[Entries with scene source code]
* * *

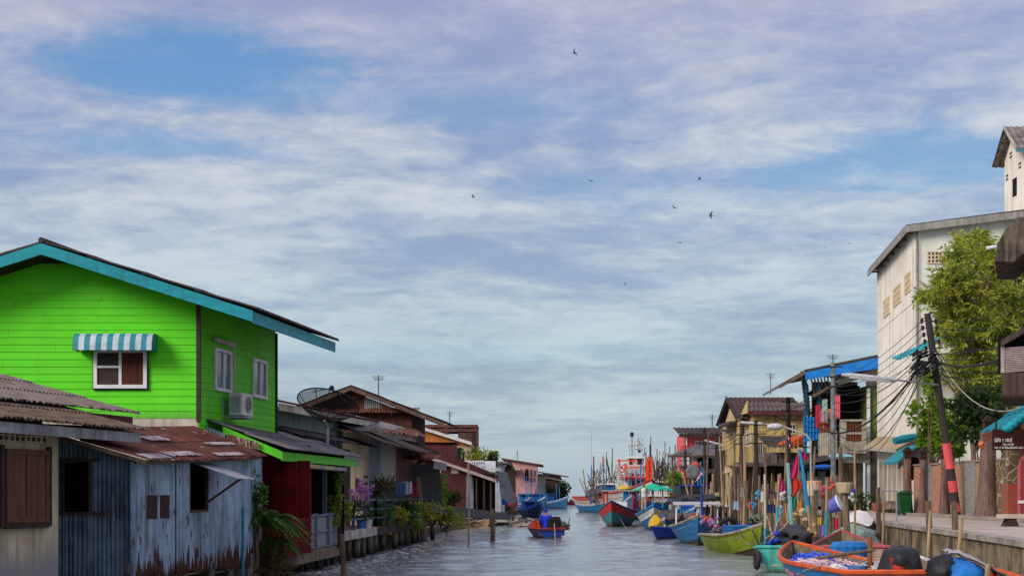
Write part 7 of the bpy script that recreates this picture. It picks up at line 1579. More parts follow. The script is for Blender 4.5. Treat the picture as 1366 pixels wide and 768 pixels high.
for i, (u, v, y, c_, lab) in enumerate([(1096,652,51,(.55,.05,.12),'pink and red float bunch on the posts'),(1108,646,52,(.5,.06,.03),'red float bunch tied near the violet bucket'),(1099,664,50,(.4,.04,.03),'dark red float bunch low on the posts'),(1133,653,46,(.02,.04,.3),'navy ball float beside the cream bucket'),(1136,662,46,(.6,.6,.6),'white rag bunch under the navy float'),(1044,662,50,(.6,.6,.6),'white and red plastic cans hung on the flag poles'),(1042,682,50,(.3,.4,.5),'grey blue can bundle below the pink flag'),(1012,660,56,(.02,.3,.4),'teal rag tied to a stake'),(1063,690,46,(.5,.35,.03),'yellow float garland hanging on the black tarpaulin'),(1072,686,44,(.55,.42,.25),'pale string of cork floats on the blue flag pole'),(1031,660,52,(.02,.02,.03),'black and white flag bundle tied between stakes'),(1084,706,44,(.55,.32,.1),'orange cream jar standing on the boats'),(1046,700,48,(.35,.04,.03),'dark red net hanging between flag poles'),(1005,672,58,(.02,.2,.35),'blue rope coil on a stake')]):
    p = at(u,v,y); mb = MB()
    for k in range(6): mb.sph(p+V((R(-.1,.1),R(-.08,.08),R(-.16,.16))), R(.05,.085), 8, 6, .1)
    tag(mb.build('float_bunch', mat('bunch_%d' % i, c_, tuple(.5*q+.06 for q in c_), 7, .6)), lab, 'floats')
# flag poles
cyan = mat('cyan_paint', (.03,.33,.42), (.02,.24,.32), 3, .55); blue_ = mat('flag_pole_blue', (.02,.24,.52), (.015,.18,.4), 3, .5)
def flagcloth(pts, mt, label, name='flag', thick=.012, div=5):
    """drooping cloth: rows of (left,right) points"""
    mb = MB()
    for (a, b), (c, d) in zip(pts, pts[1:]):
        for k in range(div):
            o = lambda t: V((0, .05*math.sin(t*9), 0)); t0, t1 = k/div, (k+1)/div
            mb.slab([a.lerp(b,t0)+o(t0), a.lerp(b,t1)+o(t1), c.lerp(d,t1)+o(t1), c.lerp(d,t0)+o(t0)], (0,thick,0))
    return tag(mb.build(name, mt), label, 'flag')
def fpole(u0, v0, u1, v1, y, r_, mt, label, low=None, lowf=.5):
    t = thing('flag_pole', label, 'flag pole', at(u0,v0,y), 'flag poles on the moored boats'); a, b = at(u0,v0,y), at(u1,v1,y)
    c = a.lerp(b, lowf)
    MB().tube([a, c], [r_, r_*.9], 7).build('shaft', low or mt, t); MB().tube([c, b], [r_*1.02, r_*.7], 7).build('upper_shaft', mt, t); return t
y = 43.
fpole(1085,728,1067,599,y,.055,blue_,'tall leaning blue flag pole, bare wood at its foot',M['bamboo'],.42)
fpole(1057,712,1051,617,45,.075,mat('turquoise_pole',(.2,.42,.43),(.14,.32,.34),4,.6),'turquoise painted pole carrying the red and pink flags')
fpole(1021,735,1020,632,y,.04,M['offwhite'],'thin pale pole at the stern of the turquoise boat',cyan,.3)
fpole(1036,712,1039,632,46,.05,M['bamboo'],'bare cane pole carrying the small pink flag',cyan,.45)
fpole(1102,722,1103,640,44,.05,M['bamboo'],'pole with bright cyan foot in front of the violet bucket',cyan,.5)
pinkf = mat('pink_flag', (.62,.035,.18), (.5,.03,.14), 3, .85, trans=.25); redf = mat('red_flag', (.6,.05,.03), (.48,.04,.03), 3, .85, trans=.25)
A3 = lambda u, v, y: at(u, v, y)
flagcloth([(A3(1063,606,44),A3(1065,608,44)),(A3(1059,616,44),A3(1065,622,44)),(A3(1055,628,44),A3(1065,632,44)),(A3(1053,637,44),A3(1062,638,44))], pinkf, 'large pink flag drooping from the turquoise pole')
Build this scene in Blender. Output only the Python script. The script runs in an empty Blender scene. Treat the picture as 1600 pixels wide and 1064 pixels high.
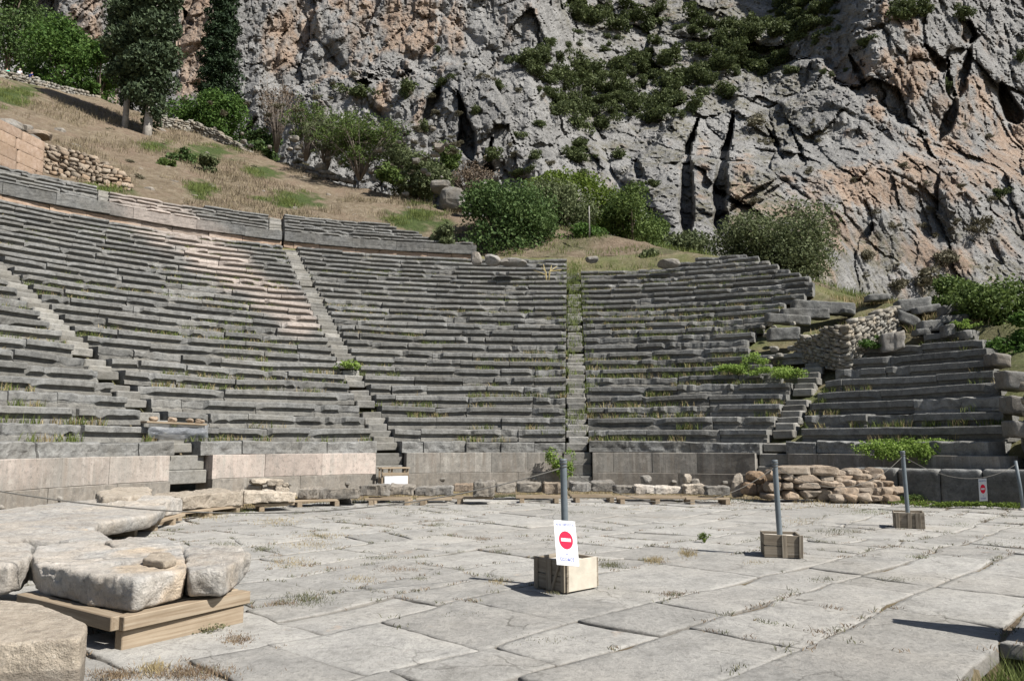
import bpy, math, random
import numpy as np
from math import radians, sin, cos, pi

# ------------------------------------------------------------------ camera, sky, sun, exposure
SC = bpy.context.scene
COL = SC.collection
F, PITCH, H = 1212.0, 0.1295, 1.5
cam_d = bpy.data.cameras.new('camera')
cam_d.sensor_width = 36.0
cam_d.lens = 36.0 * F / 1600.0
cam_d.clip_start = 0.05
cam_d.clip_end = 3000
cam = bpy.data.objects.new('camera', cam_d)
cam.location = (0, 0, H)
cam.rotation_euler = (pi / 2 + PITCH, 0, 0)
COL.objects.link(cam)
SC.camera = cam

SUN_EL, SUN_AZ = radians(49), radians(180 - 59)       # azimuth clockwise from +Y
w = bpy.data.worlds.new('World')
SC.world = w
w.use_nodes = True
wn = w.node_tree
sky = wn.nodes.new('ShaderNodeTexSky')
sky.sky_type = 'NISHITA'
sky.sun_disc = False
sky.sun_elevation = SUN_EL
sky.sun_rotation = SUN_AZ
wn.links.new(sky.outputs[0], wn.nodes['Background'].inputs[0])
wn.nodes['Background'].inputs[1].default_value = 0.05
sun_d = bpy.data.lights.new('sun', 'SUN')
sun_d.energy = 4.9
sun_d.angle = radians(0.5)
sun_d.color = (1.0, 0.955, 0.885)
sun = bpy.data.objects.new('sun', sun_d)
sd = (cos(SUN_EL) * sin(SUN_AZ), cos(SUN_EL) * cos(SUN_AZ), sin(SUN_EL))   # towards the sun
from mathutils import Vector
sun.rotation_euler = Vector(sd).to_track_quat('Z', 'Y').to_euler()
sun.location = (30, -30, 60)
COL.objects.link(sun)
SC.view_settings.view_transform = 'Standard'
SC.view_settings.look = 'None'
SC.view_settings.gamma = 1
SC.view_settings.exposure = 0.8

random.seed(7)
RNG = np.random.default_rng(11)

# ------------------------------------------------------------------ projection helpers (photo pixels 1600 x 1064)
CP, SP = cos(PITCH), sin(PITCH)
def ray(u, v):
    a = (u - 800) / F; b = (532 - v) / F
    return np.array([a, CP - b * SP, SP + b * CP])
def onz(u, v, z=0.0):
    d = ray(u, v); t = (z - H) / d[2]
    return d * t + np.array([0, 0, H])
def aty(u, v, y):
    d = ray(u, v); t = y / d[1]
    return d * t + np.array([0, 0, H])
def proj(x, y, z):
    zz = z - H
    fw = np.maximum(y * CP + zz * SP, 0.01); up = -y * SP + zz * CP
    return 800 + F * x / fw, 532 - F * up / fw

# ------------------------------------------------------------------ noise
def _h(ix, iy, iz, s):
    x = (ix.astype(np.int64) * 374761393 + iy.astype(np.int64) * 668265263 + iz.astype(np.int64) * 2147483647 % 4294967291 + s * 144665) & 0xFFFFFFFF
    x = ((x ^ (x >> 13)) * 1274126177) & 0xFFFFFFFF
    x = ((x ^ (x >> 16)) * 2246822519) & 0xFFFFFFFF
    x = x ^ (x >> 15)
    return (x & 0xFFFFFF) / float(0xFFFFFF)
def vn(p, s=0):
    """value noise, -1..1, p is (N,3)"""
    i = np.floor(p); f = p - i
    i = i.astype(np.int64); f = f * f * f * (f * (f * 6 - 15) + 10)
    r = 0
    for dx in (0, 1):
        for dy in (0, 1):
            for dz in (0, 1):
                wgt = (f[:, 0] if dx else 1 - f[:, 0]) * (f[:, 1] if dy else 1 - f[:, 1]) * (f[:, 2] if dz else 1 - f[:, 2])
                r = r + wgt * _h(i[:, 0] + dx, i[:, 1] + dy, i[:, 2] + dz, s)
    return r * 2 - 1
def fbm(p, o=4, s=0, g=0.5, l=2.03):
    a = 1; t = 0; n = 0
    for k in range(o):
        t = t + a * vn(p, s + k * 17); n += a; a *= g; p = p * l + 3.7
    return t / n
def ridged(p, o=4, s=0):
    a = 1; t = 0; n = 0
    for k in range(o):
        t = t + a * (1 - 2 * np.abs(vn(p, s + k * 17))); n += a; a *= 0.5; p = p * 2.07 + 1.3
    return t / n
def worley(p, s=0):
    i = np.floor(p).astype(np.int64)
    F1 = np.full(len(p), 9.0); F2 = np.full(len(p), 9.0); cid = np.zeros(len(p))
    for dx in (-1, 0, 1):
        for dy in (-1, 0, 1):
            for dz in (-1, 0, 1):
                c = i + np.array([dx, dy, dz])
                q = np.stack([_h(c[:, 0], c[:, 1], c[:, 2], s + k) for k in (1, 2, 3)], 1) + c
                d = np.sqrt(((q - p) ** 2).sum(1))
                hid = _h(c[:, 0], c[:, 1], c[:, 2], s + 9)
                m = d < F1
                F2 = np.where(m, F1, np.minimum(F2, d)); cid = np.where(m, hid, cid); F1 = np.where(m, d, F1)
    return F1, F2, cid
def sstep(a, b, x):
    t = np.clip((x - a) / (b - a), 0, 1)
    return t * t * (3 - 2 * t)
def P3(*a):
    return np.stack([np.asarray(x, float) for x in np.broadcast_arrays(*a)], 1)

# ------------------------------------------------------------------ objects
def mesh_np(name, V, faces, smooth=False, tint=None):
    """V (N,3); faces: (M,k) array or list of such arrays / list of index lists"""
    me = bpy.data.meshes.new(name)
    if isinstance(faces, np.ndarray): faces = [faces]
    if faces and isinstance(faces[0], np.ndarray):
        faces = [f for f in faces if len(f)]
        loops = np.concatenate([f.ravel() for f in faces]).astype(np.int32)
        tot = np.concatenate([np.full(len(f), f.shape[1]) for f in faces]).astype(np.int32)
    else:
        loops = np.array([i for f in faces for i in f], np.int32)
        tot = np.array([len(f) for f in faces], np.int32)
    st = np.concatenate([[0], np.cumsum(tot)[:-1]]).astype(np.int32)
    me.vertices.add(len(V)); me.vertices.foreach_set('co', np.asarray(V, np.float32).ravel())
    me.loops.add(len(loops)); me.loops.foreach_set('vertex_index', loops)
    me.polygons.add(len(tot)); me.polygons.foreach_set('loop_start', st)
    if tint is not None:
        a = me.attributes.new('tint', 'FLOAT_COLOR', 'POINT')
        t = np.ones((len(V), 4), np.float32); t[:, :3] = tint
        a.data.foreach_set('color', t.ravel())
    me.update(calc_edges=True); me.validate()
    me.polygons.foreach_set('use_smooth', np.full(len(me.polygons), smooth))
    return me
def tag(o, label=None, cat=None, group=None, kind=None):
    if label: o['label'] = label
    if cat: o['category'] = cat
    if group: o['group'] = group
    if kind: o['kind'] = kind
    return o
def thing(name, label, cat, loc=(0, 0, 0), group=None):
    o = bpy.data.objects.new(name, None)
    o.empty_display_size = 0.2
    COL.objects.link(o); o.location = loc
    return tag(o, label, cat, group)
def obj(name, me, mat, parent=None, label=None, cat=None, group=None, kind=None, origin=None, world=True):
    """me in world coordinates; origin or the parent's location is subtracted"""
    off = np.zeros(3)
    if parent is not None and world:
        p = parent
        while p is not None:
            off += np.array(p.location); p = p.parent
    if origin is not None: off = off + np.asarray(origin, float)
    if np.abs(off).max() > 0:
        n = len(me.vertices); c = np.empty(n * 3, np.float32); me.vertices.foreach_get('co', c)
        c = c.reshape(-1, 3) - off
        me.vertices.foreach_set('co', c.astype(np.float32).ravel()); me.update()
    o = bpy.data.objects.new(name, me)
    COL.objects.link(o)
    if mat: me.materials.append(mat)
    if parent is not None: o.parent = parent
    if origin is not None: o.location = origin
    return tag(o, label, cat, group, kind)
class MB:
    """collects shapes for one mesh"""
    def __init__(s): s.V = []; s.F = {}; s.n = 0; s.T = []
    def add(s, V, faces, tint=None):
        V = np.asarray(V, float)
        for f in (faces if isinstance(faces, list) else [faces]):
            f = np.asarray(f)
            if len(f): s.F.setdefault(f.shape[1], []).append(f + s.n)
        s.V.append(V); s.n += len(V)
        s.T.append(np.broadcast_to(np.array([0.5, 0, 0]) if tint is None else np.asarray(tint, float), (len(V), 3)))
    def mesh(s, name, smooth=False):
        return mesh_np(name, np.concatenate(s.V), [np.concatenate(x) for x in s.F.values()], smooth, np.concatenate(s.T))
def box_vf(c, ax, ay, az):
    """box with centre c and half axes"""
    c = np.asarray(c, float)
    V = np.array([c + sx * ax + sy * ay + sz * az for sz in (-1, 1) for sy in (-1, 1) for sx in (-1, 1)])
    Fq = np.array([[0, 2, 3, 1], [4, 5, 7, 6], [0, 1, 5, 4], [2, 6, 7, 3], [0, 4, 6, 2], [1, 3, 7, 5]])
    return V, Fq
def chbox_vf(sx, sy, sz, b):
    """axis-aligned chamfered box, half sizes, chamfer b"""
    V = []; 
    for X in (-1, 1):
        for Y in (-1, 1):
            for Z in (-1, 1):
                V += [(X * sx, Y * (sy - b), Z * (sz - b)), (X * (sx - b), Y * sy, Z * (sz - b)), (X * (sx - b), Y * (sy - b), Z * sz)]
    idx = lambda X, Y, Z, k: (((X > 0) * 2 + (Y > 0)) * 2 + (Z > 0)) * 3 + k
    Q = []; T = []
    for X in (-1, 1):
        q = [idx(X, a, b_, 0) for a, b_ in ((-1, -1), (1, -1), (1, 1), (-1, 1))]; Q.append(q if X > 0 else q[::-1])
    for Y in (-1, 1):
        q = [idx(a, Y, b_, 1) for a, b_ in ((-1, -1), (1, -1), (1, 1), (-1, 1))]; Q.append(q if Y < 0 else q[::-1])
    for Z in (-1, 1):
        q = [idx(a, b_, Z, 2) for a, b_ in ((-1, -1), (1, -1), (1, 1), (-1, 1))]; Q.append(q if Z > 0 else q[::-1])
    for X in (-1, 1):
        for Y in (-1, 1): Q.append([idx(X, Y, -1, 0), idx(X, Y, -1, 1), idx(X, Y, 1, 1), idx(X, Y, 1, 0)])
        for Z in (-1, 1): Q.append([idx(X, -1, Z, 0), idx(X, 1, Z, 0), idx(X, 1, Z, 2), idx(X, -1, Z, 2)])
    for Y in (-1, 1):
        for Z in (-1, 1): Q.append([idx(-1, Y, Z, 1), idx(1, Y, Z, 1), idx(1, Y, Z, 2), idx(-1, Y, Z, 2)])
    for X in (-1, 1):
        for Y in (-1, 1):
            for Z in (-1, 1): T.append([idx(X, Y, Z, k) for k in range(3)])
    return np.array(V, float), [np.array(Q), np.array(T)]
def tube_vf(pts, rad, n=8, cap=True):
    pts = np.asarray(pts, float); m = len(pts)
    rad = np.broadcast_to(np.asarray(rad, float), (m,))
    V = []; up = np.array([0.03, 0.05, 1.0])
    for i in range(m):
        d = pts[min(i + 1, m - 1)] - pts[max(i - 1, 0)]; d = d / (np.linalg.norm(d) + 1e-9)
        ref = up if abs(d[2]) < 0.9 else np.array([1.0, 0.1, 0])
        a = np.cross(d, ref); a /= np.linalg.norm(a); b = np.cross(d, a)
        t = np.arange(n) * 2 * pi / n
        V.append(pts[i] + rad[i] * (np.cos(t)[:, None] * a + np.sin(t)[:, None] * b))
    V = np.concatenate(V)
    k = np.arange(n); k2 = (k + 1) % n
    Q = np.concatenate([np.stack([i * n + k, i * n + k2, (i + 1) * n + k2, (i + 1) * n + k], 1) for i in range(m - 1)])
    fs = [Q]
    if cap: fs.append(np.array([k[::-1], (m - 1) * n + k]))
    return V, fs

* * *

* **Task requirements**
Repeat, word for word, the lines of the material above from the one holding "Build this scene" through the one holding "SC.camera = cam". Leave out pictures.

* **Answer to this task**
Build this scene in Blender. Output only the Python script. The script runs in an empty Blender scene. Treat the picture as 1600 pixels wide and 1064 pixels high.
import bpy, math, random
import numpy as np
from math import radians, sin, cos, pi

# ------------------------------------------------------------------ camera, sky, sun, exposure
SC = bpy.context.scene
COL = SC.collection
F, PITCH, H = 1212.0, 0.1295, 1.5
cam_d = bpy.data.cameras.new('camera')
cam_d.sensor_width = 36.0
cam_d.lens = 36.0 * F / 1600.0
cam_d.clip_start = 0.05
cam_d.clip_end = 3000
cam = bpy.data.objects.new('camera', cam_d)
cam.location = (0, 0, H)
cam.rotation_euler = (pi / 2 + PITCH, 0, 0)
COL.objects.link(cam)
SC.camera = cam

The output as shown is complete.